Exercise goal:
Among the records below, find each line that includes the string "Keep" and copy it.

------------------------------------

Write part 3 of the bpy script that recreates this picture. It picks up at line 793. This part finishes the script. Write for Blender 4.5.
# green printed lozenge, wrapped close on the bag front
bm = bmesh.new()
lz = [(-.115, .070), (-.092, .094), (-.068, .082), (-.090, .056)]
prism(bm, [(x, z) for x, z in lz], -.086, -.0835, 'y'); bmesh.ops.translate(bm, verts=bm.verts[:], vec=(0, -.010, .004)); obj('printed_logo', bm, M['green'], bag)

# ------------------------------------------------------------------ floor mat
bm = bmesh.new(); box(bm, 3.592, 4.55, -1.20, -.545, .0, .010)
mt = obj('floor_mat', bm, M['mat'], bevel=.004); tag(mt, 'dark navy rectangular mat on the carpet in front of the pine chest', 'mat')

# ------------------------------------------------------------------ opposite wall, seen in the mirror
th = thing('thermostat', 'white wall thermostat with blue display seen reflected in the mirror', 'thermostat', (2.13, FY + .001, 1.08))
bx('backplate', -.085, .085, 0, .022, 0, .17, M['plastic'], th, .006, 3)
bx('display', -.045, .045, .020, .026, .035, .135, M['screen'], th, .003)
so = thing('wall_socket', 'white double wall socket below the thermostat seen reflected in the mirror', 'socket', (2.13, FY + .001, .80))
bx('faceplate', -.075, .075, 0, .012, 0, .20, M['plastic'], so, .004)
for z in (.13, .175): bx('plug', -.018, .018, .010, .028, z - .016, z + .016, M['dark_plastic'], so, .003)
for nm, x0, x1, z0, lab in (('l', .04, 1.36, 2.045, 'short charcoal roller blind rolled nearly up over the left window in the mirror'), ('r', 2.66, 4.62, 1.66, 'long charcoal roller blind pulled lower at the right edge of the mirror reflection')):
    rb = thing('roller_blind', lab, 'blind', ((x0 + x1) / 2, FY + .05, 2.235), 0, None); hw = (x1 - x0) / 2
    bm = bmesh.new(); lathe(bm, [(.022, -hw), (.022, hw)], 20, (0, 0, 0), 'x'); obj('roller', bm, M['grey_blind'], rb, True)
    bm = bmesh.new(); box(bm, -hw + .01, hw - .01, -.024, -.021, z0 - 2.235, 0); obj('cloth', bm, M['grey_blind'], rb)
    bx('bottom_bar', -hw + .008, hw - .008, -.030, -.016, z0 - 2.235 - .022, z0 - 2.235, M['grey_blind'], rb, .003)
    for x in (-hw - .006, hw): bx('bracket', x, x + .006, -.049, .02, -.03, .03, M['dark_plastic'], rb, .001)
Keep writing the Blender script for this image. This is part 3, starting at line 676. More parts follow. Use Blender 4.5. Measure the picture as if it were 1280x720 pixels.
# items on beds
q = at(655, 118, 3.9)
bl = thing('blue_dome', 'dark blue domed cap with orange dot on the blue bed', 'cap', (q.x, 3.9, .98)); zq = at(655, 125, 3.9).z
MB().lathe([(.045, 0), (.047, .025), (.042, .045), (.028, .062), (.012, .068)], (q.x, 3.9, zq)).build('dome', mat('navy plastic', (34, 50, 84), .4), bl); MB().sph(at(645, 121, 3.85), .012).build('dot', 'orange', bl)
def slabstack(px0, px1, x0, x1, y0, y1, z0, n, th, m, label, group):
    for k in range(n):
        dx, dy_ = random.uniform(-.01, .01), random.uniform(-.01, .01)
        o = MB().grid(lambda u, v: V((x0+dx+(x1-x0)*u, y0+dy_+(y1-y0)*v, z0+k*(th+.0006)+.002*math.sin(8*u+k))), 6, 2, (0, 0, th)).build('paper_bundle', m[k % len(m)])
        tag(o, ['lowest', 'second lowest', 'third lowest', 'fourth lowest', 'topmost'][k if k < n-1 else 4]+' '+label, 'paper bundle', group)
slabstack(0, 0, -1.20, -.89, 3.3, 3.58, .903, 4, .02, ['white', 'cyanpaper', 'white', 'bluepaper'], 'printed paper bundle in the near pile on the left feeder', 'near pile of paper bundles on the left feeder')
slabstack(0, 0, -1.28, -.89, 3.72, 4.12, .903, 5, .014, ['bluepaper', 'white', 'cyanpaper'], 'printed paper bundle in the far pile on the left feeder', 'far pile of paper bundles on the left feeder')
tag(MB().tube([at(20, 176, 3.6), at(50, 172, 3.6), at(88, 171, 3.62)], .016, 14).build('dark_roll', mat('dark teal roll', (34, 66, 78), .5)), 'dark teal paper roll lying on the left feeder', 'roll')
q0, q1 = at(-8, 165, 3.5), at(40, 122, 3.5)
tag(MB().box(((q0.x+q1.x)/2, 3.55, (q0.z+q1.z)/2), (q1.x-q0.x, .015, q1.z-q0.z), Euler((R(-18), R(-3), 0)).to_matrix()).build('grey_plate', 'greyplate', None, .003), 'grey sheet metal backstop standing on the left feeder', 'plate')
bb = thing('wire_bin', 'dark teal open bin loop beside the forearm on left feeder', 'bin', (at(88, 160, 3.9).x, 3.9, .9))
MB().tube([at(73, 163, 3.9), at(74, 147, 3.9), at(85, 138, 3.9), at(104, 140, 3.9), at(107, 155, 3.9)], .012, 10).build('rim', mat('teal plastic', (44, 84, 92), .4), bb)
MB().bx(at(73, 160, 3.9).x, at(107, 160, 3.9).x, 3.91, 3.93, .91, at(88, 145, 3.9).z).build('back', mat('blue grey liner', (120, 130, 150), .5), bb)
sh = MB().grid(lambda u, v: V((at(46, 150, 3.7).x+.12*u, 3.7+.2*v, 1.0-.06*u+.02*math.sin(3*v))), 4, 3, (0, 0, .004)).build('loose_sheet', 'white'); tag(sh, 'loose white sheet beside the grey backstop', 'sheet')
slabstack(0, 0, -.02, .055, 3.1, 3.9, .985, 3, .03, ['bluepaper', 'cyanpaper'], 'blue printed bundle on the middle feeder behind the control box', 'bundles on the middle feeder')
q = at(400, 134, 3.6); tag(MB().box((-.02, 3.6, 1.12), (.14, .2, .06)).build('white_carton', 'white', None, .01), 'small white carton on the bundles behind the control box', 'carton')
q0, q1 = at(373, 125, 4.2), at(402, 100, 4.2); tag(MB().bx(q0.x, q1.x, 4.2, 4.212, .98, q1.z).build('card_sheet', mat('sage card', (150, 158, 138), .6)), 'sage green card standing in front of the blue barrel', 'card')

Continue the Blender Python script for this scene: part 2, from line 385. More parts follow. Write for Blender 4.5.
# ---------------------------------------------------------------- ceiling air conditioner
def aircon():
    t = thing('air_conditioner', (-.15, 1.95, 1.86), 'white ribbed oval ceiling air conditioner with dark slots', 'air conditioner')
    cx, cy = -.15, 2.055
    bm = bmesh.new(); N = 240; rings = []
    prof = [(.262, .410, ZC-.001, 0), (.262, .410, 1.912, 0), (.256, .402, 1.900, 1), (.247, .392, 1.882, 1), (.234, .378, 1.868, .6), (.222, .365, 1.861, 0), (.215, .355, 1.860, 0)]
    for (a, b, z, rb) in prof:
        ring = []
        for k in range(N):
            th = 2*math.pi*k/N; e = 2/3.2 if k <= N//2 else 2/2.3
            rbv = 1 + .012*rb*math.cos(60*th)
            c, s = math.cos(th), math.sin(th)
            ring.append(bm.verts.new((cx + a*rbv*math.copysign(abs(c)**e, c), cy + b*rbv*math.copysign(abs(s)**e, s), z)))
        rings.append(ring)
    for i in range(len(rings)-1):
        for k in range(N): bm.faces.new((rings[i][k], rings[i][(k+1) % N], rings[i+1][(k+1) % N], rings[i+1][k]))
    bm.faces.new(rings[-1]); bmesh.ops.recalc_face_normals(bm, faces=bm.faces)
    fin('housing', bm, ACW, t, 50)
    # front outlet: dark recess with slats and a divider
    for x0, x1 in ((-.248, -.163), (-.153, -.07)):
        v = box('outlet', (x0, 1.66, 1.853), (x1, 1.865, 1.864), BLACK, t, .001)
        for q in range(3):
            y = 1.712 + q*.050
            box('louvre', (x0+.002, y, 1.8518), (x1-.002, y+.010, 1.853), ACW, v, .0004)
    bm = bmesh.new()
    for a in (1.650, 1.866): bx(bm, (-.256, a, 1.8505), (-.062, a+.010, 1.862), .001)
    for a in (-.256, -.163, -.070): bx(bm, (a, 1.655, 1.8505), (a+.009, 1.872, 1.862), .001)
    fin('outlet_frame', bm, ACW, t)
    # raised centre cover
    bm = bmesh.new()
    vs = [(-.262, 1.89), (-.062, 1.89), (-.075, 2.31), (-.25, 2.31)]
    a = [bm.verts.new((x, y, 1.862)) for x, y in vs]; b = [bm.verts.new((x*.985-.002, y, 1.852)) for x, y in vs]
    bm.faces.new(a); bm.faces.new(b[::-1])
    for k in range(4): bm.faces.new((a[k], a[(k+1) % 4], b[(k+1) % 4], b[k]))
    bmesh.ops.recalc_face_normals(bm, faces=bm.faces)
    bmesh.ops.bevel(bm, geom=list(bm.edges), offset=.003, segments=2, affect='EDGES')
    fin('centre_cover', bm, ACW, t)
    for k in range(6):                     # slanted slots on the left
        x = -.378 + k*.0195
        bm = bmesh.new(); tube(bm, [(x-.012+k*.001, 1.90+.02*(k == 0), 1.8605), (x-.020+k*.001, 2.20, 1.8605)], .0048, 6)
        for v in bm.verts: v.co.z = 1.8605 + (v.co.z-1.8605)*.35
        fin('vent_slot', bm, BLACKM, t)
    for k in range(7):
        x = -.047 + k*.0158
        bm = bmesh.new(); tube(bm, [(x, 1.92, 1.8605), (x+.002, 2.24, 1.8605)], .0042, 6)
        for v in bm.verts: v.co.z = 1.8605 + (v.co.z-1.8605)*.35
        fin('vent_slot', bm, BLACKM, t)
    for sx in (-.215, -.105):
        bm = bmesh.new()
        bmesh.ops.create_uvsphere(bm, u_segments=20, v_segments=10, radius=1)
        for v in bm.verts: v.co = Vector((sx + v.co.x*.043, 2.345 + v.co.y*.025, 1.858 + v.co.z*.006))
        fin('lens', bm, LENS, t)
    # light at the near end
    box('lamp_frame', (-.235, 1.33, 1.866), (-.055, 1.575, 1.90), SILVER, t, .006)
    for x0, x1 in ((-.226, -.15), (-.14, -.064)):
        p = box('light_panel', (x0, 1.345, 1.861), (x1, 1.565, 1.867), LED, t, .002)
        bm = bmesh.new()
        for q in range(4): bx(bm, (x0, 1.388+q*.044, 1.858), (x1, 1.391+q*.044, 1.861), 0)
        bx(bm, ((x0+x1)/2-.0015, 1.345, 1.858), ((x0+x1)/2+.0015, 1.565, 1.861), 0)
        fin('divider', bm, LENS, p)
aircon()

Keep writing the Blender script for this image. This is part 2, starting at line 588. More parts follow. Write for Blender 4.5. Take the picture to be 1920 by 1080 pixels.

------------------------------------

Reply to the task:
Keep writing the Blender script for this image. This is part 3, starting at line 676. More parts follow. Use Blender 4.5. Measure the picture as if it were 1280x720 pixels.
Keep writing the Blender script for this image. This is part 2, starting at line 588. More parts follow. Write for Blender 4.5. Take the picture to be 1920 by 1080 pixels.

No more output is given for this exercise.